--- Required task ---
Select each line where the word "objects" appears.
═════ Provided data ═════
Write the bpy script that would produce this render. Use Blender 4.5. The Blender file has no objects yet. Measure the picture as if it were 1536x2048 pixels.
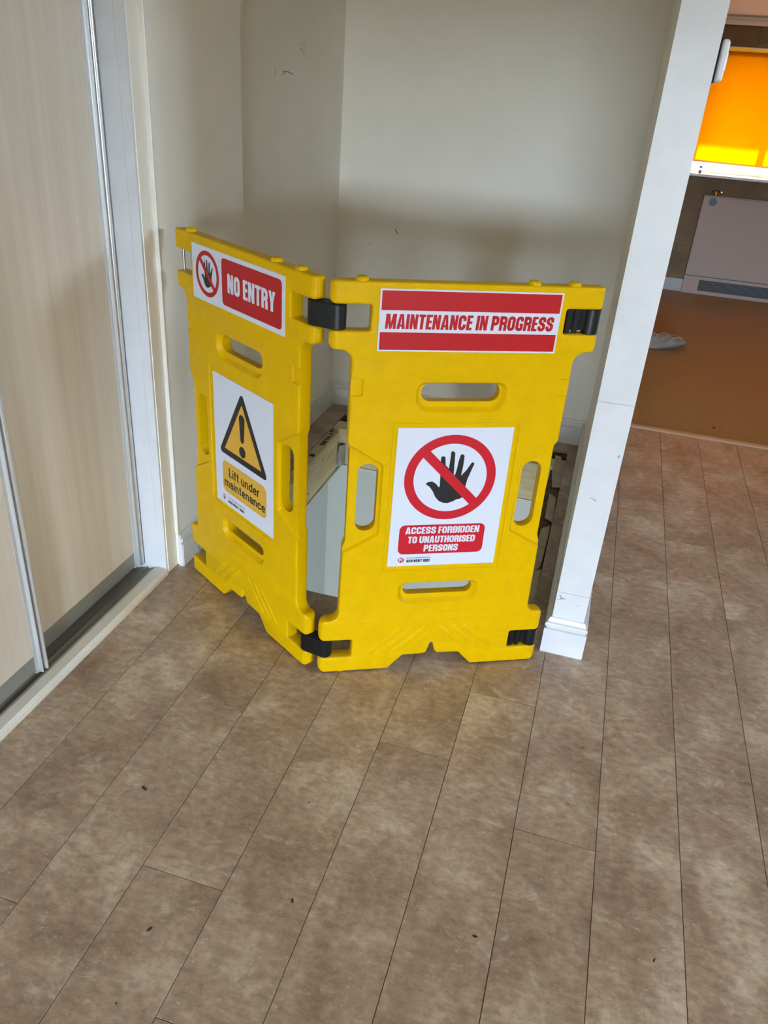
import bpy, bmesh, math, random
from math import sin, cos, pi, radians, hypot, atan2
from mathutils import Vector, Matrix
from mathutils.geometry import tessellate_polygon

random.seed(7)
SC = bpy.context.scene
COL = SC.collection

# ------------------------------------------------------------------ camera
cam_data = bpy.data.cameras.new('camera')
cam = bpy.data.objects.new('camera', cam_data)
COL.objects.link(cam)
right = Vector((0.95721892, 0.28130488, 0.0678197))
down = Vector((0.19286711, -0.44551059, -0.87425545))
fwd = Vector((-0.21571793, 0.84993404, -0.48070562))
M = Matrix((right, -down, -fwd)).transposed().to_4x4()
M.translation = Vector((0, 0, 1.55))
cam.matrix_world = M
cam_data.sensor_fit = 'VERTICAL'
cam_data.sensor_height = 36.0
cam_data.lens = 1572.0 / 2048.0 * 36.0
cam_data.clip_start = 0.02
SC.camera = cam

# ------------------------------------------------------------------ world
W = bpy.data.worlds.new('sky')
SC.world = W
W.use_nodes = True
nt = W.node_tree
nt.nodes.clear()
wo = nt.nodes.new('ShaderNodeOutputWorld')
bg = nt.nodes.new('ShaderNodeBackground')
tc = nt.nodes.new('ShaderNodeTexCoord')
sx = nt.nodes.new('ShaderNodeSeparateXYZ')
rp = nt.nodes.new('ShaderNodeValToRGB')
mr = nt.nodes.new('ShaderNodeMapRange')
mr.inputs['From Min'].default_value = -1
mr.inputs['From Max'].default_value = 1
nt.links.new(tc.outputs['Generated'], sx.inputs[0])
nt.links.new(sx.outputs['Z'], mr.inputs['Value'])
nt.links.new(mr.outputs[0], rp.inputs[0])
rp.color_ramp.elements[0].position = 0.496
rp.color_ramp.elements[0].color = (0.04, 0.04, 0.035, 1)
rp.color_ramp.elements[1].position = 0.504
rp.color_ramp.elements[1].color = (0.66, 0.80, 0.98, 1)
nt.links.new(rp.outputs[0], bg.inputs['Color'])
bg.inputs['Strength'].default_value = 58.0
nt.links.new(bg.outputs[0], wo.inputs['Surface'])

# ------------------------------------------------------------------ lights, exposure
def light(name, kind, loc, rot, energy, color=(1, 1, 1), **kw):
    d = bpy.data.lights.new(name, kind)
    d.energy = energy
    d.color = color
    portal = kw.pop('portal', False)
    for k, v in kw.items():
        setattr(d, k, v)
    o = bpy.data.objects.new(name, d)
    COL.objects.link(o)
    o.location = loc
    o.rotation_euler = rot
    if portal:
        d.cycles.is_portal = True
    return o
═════
--- Worked answer ---
Write the bpy script that would produce this render. Use Blender 4.5. The Blender file has no objects yet. Measure the picture as if it were 1536x2048 pixels.
cam = bpy.data.objects.new('camera', cam_data)
COL.objects.link(cam)
    o = bpy.data.objects.new(name, d)
    COL.objects.link(o)